Dataset rows:

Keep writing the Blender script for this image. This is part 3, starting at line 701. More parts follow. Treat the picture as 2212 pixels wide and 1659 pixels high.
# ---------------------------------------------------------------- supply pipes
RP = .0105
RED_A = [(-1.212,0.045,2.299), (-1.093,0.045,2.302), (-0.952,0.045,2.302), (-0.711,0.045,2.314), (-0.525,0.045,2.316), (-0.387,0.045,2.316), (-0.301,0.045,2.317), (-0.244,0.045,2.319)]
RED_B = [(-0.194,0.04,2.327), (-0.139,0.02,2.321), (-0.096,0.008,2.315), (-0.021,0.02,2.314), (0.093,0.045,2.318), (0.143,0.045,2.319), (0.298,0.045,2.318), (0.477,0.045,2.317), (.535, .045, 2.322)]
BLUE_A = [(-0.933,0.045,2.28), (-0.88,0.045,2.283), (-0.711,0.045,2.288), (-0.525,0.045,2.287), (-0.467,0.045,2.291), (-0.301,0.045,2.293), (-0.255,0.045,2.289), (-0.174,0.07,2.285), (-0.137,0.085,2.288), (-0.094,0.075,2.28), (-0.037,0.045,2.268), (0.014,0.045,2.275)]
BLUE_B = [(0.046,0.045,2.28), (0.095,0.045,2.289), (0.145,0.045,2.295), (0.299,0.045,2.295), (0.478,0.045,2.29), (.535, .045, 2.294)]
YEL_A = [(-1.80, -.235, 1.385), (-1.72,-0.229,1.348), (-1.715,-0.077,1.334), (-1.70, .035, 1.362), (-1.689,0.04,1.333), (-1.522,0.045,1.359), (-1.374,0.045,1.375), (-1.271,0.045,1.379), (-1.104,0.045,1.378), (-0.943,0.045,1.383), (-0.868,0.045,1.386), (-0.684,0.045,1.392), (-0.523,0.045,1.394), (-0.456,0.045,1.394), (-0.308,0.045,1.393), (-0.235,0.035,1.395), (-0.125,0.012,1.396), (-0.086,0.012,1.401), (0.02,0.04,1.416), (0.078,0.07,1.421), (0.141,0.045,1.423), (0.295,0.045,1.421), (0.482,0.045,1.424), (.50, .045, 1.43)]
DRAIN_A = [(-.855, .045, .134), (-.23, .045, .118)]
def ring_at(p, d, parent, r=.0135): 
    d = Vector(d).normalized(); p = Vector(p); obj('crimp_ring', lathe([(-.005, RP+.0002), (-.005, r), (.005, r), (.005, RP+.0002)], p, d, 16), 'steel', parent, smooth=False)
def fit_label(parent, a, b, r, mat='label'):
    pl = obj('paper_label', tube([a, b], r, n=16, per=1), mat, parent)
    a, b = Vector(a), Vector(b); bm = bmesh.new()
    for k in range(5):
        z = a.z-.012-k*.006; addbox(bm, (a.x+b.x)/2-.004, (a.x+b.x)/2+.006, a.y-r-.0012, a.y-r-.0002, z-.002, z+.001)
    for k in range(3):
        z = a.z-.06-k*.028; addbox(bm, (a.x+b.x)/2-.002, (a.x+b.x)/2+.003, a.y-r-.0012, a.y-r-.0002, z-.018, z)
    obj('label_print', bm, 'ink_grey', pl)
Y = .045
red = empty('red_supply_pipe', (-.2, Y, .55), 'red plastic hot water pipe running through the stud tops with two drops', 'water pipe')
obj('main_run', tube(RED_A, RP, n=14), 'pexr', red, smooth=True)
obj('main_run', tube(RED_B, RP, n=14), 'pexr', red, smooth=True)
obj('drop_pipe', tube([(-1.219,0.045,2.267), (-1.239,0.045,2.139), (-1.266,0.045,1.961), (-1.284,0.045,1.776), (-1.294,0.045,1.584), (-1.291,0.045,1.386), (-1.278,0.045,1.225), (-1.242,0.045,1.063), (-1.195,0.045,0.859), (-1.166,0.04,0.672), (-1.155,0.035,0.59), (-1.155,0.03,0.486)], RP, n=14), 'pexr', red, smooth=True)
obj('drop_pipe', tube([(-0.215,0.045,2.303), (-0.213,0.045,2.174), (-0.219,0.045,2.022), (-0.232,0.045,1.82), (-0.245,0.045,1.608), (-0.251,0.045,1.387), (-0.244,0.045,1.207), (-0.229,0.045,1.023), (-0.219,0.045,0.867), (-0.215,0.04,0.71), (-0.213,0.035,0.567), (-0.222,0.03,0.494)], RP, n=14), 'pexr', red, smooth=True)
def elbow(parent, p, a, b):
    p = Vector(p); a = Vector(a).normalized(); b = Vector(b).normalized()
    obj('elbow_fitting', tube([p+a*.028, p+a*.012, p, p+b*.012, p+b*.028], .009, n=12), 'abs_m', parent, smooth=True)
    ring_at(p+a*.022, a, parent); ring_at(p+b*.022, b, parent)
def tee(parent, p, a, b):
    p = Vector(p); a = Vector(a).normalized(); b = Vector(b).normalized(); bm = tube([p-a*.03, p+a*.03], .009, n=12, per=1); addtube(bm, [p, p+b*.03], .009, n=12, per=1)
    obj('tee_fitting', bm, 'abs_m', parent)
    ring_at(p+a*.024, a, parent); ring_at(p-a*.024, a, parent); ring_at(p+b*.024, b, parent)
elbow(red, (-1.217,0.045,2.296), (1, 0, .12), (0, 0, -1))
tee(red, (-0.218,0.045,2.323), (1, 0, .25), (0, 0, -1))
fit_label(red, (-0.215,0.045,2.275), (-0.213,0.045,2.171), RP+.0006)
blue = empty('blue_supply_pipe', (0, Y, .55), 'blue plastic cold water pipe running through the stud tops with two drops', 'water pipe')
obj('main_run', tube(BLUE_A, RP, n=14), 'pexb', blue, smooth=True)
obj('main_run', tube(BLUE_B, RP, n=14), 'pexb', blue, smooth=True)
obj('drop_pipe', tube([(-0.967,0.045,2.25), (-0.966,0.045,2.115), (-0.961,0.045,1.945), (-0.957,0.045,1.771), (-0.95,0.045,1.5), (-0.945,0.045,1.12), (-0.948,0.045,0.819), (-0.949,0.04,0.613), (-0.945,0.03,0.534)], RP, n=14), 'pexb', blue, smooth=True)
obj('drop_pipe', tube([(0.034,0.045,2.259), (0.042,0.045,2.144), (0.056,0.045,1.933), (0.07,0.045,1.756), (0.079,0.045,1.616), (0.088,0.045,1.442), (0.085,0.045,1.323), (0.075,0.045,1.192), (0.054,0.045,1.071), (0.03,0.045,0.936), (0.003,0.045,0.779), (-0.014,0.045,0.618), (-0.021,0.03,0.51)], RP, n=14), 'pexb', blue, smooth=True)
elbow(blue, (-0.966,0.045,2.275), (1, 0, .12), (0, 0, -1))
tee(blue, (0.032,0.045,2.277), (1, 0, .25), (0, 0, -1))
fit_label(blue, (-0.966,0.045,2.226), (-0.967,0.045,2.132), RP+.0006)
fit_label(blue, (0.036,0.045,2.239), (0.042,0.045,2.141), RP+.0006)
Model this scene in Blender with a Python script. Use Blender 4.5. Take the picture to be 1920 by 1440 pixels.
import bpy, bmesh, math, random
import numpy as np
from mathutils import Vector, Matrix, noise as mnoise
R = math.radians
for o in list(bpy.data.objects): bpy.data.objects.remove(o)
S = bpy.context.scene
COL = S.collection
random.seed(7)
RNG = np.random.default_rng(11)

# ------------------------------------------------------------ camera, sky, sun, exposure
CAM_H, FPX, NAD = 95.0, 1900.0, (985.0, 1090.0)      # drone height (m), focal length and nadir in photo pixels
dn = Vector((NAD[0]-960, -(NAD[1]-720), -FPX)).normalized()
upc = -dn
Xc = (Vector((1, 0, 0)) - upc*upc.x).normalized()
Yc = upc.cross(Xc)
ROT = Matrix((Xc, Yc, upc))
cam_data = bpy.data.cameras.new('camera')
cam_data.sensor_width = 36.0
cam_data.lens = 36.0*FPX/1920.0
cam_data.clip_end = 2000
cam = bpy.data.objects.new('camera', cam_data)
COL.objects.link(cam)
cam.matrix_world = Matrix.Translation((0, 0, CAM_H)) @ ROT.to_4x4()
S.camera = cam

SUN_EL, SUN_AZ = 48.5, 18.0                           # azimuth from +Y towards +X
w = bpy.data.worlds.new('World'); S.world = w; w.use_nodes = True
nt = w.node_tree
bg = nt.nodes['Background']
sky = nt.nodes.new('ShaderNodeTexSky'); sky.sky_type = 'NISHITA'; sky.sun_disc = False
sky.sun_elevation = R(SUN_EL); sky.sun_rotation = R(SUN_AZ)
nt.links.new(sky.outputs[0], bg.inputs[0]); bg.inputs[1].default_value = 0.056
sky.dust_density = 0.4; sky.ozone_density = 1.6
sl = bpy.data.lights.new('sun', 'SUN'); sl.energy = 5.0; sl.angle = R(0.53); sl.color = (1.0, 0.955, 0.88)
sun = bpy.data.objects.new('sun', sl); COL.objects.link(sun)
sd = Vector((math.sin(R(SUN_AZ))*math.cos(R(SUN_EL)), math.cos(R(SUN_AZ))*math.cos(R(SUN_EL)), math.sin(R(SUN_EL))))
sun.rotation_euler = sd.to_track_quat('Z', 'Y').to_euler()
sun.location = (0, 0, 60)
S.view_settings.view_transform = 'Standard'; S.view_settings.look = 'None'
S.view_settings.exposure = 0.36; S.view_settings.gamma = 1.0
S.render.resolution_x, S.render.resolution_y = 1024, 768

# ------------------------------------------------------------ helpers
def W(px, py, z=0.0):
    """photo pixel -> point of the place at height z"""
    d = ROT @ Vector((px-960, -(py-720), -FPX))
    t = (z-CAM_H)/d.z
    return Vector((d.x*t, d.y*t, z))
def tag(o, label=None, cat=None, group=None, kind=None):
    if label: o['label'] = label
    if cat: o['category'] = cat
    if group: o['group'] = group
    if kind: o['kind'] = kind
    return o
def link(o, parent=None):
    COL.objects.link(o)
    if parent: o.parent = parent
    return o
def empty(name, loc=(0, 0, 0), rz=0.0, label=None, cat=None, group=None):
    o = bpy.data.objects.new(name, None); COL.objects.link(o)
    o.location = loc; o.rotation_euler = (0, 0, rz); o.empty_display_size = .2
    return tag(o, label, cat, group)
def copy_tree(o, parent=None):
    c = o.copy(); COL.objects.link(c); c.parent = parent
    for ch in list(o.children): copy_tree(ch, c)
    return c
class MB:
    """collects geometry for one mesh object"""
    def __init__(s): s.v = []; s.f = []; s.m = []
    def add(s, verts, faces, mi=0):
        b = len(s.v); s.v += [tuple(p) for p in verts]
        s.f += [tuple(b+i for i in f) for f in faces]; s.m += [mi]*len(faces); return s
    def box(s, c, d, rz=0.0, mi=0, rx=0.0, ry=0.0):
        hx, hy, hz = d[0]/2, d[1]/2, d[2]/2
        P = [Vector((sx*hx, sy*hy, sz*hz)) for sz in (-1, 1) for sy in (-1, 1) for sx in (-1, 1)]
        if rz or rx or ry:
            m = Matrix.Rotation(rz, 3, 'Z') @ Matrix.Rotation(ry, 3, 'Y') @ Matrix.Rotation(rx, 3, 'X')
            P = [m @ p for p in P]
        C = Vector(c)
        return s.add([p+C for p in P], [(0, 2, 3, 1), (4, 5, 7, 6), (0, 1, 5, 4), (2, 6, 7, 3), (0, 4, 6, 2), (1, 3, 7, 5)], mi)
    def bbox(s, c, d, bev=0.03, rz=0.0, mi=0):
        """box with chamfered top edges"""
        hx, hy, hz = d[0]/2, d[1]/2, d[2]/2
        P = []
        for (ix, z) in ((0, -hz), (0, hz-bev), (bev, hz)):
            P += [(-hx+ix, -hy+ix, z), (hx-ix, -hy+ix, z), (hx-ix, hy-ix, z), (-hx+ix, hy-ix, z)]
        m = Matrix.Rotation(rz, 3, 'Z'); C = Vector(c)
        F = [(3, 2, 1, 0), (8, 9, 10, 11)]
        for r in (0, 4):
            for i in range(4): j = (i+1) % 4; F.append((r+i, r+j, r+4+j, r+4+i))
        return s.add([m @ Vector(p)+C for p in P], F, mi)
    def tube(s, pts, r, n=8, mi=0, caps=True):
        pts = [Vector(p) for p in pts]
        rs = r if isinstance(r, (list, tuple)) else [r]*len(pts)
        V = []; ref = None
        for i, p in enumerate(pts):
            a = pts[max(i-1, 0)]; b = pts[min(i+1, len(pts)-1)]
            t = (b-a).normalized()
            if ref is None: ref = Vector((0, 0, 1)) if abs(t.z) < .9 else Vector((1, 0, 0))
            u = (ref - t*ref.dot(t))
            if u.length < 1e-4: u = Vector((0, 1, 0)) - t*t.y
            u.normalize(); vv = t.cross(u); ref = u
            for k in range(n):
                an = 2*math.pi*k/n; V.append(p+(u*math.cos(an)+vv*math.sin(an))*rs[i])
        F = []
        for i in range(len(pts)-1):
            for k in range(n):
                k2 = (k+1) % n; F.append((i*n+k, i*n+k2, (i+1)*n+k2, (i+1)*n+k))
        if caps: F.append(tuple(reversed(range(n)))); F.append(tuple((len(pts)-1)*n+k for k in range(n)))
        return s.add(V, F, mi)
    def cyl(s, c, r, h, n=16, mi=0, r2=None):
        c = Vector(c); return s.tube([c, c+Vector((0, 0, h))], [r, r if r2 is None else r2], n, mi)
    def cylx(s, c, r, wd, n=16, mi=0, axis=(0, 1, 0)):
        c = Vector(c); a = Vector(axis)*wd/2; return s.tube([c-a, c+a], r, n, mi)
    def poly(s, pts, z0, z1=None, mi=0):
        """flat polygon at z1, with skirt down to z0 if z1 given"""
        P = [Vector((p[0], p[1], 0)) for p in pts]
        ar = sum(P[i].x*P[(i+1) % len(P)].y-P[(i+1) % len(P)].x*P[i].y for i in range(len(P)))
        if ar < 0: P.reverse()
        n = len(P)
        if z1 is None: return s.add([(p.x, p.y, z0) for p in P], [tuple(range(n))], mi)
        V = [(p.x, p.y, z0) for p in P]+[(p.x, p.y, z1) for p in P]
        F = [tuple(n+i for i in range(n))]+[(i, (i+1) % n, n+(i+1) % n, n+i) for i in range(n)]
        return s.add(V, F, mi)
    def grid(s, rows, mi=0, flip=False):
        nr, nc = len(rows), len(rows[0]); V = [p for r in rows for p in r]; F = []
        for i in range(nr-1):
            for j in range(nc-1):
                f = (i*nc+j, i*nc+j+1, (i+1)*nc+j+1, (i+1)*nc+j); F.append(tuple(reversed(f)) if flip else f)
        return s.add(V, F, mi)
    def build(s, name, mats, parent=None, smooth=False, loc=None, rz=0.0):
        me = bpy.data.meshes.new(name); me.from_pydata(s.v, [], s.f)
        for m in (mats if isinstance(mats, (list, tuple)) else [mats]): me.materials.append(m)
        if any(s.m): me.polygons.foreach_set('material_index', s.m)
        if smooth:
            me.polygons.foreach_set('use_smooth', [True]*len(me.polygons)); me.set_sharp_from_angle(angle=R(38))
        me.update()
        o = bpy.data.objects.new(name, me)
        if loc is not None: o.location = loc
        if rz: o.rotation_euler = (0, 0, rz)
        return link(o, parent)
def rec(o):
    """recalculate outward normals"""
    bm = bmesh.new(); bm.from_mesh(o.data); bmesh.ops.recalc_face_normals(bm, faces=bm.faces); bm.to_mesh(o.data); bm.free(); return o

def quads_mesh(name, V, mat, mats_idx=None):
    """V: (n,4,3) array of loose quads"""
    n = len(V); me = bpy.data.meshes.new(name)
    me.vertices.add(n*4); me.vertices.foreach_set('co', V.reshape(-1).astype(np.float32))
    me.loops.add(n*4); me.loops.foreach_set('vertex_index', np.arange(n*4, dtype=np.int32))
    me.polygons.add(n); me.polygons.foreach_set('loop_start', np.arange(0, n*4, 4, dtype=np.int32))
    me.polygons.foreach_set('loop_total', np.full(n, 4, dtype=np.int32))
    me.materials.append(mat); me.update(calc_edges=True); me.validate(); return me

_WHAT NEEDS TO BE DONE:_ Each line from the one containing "Model this scene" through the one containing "RNG = np.random.default_rng(11)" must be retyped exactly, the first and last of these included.

_TASK RESPONSE:_
Model this scene in Blender with a Python script. Use Blender 4.5. Take the picture to be 1920 by 1440 pixels.
import bpy, bmesh, math, random
import numpy as np
from mathutils import Vector, Matrix, noise as mnoise
R = math.radians
for o in list(bpy.data.objects): bpy.data.objects.remove(o)
S = bpy.context.scene
COL = S.collection
random.seed(7)
RNG = np.random.default_rng(11)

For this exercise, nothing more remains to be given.